Roel, je vroeg: waarom ben je ambtenaar geworden? Toen ik het werd, had ik daar helemaal niet zo over nagedacht. Maar halverwege mijn carrière kon ik daar wel een antwoord op geven. Omdat ik het echt een prachtig ambt vind. En ook heel belangrijk. En het gaat me ook echt aan het hart hoe het nu gaat.
Omdat ik echt denk dat de rechtsstaat gebaat is bij een enorm goed en degelijk functionerend ambtelijk apparaat, dat ook echt staat voor inhoud, en ook repliek kan geven. Niet om de repliek te geven, maar om ervoor te waken dat we niet in een of ander gigantisch misverstand belanden, wat we hadden kunnen voorkomen. Daar geloof ik echt heilig in, en daar ben ik heel trots op geweest dat ik daar ruim dertig jaar ook aan heb kunnen bijdragen. Het is wel erg afhankelijk van de minister die, ministers die er ontvankelijk voor zijn. Hoe bedoel je? Ik heb het vorige week nog bij een heel andere gelegenheid gezegd over een inmiddels, of net overleden SG die een grote reputatie had als ambtenaar, die speaking truth to power hoog in het vaandel had. En waar de meeste ministers heel veel profijt van hadden, maar een enkele absoluut niet mee uit de voeten kon.
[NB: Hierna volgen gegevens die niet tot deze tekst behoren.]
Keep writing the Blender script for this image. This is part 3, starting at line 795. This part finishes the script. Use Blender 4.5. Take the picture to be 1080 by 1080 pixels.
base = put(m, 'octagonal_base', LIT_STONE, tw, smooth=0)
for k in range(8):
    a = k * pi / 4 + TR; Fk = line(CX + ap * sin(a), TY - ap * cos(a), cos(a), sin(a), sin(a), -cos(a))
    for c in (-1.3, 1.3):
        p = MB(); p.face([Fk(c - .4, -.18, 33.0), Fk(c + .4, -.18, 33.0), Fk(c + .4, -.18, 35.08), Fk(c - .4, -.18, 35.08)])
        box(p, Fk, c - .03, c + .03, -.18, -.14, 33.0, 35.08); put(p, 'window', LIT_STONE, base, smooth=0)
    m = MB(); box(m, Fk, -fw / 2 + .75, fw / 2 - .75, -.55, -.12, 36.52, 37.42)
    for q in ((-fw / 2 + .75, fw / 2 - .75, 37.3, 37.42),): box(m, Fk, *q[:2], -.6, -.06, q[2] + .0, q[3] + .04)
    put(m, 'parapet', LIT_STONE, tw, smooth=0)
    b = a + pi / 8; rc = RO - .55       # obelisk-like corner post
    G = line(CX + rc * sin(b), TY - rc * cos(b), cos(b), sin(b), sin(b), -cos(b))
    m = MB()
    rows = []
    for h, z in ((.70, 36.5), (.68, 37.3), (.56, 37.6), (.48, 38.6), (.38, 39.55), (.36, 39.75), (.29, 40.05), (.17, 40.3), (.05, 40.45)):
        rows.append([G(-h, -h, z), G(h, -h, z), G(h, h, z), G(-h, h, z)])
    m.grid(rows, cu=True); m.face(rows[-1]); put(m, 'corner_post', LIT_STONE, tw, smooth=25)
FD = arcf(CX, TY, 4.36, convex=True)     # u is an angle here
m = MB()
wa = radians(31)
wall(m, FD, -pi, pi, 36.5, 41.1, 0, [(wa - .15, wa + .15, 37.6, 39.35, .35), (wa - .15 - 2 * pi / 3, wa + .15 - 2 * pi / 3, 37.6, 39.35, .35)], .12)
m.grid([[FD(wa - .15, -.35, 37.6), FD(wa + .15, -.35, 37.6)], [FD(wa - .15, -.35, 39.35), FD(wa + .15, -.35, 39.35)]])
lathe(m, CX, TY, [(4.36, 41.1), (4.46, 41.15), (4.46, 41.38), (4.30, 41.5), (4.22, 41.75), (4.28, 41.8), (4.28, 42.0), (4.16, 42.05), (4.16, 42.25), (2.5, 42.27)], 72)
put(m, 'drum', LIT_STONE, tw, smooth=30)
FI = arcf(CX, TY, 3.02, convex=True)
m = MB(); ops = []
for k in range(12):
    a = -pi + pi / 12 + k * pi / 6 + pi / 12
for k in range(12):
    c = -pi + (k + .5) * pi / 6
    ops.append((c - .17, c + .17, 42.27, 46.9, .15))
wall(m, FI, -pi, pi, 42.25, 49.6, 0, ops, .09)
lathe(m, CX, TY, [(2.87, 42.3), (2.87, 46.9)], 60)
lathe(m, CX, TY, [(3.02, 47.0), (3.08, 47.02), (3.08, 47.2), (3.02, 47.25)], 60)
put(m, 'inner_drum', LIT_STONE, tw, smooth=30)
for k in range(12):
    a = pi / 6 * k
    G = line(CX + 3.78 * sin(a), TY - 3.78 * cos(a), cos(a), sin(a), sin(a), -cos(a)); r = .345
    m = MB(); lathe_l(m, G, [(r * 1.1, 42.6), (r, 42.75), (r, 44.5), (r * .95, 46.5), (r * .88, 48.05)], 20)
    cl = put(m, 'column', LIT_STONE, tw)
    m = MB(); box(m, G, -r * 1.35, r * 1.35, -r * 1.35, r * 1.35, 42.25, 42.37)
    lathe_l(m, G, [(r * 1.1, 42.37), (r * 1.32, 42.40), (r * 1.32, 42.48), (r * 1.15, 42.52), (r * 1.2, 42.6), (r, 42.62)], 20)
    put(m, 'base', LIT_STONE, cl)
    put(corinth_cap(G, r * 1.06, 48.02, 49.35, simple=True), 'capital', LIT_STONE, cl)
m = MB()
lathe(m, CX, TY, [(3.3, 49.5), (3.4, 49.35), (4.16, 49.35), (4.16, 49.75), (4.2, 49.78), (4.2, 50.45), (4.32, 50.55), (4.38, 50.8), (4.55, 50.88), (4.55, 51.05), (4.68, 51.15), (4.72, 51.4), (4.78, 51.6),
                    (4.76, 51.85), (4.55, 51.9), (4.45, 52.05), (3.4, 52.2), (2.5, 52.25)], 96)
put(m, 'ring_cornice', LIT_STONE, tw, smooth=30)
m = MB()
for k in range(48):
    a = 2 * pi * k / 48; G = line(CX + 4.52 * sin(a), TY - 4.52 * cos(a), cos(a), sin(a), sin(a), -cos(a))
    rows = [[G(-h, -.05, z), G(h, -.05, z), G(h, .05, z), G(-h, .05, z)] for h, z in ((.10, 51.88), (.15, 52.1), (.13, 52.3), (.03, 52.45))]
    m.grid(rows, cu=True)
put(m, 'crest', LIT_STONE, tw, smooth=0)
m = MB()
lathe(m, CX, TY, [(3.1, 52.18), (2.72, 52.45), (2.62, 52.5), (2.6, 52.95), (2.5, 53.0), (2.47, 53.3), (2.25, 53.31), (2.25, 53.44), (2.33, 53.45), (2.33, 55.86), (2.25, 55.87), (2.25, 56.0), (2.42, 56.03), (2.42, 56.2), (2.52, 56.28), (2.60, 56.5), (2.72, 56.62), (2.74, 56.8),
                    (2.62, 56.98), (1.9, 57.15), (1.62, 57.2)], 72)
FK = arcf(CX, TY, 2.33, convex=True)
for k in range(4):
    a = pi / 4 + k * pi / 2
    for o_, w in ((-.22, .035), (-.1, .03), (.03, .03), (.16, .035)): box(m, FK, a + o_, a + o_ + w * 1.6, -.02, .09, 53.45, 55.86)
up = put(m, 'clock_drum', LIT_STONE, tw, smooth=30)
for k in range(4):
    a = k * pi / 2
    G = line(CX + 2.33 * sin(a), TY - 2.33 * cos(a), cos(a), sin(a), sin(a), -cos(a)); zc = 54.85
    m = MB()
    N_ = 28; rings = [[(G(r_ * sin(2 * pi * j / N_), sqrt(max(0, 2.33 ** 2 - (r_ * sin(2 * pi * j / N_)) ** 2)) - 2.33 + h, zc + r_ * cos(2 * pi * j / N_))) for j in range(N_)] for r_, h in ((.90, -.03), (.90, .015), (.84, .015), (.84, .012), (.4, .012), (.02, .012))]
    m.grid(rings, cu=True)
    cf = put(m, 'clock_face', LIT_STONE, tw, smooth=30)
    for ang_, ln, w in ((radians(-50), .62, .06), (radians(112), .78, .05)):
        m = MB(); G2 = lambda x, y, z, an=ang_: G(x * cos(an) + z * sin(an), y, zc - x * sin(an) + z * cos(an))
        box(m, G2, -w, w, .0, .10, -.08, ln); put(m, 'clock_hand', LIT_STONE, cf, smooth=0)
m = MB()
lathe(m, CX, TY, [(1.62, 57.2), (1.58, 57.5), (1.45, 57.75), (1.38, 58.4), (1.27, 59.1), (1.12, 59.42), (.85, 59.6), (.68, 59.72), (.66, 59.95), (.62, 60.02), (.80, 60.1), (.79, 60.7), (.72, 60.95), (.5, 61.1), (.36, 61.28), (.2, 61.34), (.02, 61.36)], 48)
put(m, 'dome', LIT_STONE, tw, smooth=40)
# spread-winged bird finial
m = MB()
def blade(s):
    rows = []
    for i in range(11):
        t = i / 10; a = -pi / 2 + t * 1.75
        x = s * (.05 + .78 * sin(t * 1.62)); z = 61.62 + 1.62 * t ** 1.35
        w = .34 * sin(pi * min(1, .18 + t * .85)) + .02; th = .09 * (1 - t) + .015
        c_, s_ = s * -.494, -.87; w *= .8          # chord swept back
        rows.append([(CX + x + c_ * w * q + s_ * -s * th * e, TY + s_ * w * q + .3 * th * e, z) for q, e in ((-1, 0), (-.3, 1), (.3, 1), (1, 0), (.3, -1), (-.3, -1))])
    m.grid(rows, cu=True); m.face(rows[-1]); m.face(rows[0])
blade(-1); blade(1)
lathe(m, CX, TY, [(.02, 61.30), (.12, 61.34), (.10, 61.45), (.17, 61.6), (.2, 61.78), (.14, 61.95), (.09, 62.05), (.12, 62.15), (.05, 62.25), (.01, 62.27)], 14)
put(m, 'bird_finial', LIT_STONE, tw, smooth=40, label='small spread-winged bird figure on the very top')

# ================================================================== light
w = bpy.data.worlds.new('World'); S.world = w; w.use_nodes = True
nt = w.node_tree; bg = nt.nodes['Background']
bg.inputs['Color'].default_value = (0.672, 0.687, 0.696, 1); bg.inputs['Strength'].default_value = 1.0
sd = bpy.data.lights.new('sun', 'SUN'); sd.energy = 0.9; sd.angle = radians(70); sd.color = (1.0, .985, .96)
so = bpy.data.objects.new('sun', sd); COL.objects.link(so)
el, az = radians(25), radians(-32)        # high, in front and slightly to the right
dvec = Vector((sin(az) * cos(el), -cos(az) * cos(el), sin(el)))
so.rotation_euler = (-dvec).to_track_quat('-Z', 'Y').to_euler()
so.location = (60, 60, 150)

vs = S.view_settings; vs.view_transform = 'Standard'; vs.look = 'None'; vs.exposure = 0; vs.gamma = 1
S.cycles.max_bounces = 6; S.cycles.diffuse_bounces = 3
Je moet wel een minister hebben die in die interactie met de ambtelijke top mee kan mee gaan, doen. Tuurlijk, maar ik denk niet dat het je van je verplichting ontslaat, ook als je een minister hebt of een staatssecretaris die dat niet kan. Je moet het toch blijven doen. Dat hoort bij je ambt. Ook al wordt er niet naar, ook al kan zo iemand er niks mee, dan nog... Of je moet andere wegen vinden om diegene van die informatie te voorzien, dat het op een of andere manier doordringt.
Niet om te drammen, maar om het te laten landen. Je kunt ook kijken van: naar wie luistert die persoon dan wel? Zijn het misschien Kamerleden? Zijn het misschien andere? Bedrijfsleven? Zo kan je het natuurlijk ook doen.